Moreover, only a handful of these job applicants (4.6 percent) possess good coding skills.

Therefore, the country needs to ensure that its engineers are trained in cutting-edge digital and data skills including AI, IoT, data engineering, robotics, and mobile technologies.

How and what the students are taught are largely also dependent on who they are being taught by. Hence, as per the findings of the report, the initial focus must be on building capacity for faculty that are already familiar with information age technology.

Recent research suggests that over 1.5 million engineers graduate every year in India. Of these, 80 percent are unemployed, and an estimated 45 percent have the potential to be made employable with the right training.

Here are 10 skills Indian engineering graduates need to develop in order to be more employable.

1. Complex problem-solving

With the advent of data handling and AI, computers are getting smarter, even outperforming human employees in a large number of tasks.

Just like cars have replaced horses, we can also be replaced by machines. But, there are certain decisions and problems which require human intervention.

To master complex problem-solving skills, engineers must learn to solve problems through hands-on learning which will help them learn within real-world scenarios.

This helps to groom them, as well as makes them more flexible and versatile when working on the latest technologies.

Coding helps in developing this skill.

Most Indian engineers can code but are not confident in their ability to do so. So, it is important to build this competency in them.

These young engineers know how to contribute but need guidance to chart out the roadmap to achieve this.

Engineers and programmers need to contribute at an individual level more than the company level.

Most engineers cannot deal with ambiguity due to a lack of exposure to dynamic coding scenarios.

Therefore, learning that involves practicing how to solve problems of an ambiguous nature will improve their learnability.

2. Critical thinking

The second important skill that an engineer must possess is of critical thinking.

The ability to think clearly and solve a problem by making a logical judgment is the need of the hour across professions.

Critical thinking helps engineers grasp new concepts; it fuels innovative ideas and facilitates a better understanding of their connections and patterns.

3. Creativity

Machines certainly function faster; however, they cannot be as creative or imaginative as humans.

Tech companies prefer engineers who are creative and logical in their approach.

Creativity helps in transforming various kinds of data into information.

4. People management

People management skills are certainly a must-have irrespective of the profession you belong to.

This is important as you may be required to manage teams, or be part of one, and a person with good people management skills will be able to effectively divide the workload, while helping others work together productively.

5. Coordinating with others

Coordination with people is a part of people-management skills.

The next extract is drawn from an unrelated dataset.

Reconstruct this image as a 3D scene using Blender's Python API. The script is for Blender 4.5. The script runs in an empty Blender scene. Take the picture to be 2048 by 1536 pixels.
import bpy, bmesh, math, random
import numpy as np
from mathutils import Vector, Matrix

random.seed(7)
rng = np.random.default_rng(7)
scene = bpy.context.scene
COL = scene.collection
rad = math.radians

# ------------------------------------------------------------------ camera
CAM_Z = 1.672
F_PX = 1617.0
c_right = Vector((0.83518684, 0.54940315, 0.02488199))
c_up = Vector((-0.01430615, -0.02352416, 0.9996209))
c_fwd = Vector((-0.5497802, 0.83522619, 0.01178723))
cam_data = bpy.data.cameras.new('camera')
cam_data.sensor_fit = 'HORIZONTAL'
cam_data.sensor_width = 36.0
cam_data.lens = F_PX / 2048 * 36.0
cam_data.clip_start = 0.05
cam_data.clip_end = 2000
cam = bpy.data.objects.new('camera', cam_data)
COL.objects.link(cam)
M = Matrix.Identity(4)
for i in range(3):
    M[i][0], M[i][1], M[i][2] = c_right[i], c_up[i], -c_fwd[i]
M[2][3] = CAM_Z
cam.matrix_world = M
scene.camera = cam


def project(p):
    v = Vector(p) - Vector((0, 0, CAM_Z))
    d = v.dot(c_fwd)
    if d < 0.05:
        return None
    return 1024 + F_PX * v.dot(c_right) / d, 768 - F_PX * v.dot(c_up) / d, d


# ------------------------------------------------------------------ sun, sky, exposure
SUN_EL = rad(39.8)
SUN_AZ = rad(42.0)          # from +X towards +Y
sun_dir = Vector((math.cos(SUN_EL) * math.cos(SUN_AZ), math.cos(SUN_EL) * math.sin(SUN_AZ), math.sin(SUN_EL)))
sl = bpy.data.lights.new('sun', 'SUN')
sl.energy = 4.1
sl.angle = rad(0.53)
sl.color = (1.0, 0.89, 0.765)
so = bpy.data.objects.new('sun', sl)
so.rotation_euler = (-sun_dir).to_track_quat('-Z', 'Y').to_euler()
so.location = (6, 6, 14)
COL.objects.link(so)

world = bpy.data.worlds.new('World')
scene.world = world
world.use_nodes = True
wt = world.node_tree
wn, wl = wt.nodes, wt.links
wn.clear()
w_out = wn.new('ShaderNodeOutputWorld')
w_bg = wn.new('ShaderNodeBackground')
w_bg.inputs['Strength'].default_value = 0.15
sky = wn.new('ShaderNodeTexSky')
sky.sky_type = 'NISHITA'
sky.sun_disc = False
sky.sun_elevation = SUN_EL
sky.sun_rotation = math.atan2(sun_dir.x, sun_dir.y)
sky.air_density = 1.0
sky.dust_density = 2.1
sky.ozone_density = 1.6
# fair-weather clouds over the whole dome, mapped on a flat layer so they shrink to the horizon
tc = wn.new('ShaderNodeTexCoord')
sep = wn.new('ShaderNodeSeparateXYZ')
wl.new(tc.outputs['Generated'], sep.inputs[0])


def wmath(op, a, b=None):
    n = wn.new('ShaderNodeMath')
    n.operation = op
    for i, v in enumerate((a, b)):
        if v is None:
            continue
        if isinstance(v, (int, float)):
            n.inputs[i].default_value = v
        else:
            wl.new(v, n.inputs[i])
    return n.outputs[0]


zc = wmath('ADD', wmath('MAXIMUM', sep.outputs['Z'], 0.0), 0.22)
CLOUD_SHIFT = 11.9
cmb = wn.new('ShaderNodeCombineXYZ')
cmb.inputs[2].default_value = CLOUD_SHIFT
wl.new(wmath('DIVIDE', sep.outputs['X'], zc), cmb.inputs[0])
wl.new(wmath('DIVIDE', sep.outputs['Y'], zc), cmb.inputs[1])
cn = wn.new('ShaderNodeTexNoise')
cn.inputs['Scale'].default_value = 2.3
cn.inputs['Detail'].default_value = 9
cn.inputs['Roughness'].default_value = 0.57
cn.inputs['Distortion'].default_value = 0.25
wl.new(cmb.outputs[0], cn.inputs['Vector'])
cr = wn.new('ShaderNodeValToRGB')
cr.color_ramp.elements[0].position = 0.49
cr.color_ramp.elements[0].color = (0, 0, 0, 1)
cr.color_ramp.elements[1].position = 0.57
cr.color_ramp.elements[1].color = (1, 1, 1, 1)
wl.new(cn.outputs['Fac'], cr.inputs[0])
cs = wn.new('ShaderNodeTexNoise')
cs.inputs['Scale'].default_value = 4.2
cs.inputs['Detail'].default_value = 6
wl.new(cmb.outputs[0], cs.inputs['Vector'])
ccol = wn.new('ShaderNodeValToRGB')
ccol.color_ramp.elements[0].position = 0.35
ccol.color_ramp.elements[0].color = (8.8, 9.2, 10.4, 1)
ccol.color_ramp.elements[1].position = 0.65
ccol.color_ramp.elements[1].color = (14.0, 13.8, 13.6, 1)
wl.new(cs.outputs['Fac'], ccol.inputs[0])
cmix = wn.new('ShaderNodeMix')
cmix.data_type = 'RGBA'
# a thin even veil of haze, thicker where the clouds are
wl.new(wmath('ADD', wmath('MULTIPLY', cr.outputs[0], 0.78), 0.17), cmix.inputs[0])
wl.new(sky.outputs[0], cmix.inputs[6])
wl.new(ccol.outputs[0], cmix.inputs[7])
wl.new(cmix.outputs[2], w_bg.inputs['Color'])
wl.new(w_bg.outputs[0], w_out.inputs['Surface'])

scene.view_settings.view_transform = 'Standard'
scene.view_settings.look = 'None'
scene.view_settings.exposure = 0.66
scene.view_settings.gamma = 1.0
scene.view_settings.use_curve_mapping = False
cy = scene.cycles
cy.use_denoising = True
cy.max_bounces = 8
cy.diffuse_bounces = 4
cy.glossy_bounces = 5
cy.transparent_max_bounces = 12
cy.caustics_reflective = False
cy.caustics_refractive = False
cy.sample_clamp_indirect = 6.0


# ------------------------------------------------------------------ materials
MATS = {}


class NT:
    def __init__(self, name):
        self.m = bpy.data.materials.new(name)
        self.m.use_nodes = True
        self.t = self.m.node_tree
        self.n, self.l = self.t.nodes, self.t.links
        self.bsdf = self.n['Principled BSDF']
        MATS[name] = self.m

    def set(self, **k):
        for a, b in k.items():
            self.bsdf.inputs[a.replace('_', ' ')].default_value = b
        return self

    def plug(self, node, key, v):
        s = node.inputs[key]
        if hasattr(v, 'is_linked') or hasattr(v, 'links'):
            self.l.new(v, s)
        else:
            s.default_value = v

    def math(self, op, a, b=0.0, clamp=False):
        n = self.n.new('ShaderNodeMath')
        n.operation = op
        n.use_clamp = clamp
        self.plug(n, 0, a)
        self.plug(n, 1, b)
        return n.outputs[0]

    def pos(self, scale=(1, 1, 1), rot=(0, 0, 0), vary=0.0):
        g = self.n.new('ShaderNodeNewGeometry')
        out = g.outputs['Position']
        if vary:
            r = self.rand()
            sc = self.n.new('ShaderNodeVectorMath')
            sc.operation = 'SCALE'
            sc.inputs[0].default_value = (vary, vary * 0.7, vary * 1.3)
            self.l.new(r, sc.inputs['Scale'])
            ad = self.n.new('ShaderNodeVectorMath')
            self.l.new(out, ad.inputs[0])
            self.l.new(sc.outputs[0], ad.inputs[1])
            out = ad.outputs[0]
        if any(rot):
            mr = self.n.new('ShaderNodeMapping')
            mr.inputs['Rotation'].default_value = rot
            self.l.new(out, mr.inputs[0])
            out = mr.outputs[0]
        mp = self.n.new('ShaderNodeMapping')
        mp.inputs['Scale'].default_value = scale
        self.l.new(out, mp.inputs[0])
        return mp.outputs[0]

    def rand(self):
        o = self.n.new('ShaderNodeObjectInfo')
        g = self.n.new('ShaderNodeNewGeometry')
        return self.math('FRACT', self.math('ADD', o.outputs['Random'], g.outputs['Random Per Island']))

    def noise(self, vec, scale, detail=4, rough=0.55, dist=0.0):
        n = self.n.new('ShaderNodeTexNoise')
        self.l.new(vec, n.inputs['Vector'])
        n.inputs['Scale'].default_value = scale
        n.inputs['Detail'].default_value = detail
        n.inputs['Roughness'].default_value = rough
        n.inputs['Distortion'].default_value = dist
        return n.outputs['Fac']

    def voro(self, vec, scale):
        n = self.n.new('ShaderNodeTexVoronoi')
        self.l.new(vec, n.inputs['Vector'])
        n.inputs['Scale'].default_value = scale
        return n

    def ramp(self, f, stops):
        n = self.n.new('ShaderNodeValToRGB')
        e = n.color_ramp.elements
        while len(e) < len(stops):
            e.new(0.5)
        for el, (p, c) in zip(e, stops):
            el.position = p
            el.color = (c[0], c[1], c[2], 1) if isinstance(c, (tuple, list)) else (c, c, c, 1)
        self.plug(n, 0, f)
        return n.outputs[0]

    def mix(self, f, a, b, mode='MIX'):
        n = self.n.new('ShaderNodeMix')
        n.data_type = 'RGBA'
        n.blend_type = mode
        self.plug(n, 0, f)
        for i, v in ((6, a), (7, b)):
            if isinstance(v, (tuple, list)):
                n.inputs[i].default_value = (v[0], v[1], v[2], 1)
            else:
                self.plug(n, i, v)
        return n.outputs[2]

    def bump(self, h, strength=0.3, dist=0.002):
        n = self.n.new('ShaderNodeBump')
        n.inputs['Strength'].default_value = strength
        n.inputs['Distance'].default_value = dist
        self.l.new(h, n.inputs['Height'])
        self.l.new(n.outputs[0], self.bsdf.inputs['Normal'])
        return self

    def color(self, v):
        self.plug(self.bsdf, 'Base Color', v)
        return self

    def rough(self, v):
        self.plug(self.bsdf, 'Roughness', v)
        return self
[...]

Achieving goals through collaborative efforts and planning your work well will prove to be beneficial when you are aiming to become an efficient engineer.

6. Emotional Intelligence

The ability to control your own emotions as well as empathetically understand those of others forms the basis of this skill.

A person with higher emotional intelligence is likely to be able to effectively navigate through a number of professional situations, helping them grow in their career.

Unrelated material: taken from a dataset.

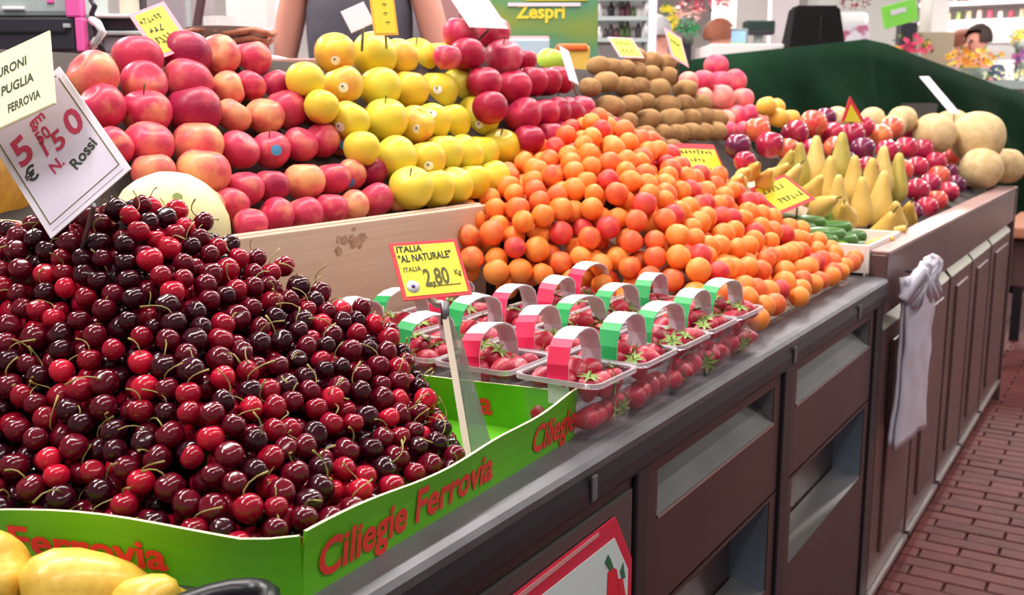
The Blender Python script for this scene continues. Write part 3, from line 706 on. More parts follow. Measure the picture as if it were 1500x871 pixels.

Only when you can control your emotions, you will be in a position to communicate with clarity and get your work done in the way you want.

7. Judgment and decision-making

Making the right judgment and appropriate decisions are important skills for one to be able to come to sensible conclusions and draw connections/parallels between concepts and relationships.

We often gain this skill through experiences that we get in our personal lives.

In the professional space, it facilitates a better assessment of people, events, ideas and situations.

8. Service orientation

Service orientation refers to the possession of skills that enable you to help others.

If you can help others in effective, innovative ways while managing your own tasks, this determines the leadership quality that lies within you. This skill will help you gain the loyalty of your team along with the trust of your colleagues.

9. Negotiation

Reaching an agreement without any difference of opinion is the main aspect of negotiation.

This skill can be gained through practical experience and having conversations and interactions with your superiors.

Observing others' approach towards negotiation is also an effective way to help one imbibe this skill.

10. Cognitive flexibility

Last but not least, cognitive flexibility is the ability to handle different situations and people in the right manner.

Today, the biggest problem is that when the technology changes, engineers are stuck in a 'who moved my cheese' type of scenario. (The bestselling book Who Moved My Cheese written by Dr Spencer Johnson deals with changes in the workplace and life).

However, if you have high grasping power and cognitive flexibility, you can learn new skills and continue to have strong careers.

It has been observed that in this VUCA (Volatile, Uncertain, Complex and Ambiguous) environment, the most important skill engineers should possess is cognitive flexibility -- which can also be classified as ‘learnability’.

Learnability has been described as having the capability to quickly and continuously grow and adapt one's skill set to remain employable throughout your professional life.

If you can learn how to master new skills, you will be able to tackle new challenges with the innovation and creativity brought about by your evolving knowledge-base. When you manage to implement this approach, everything else will follow.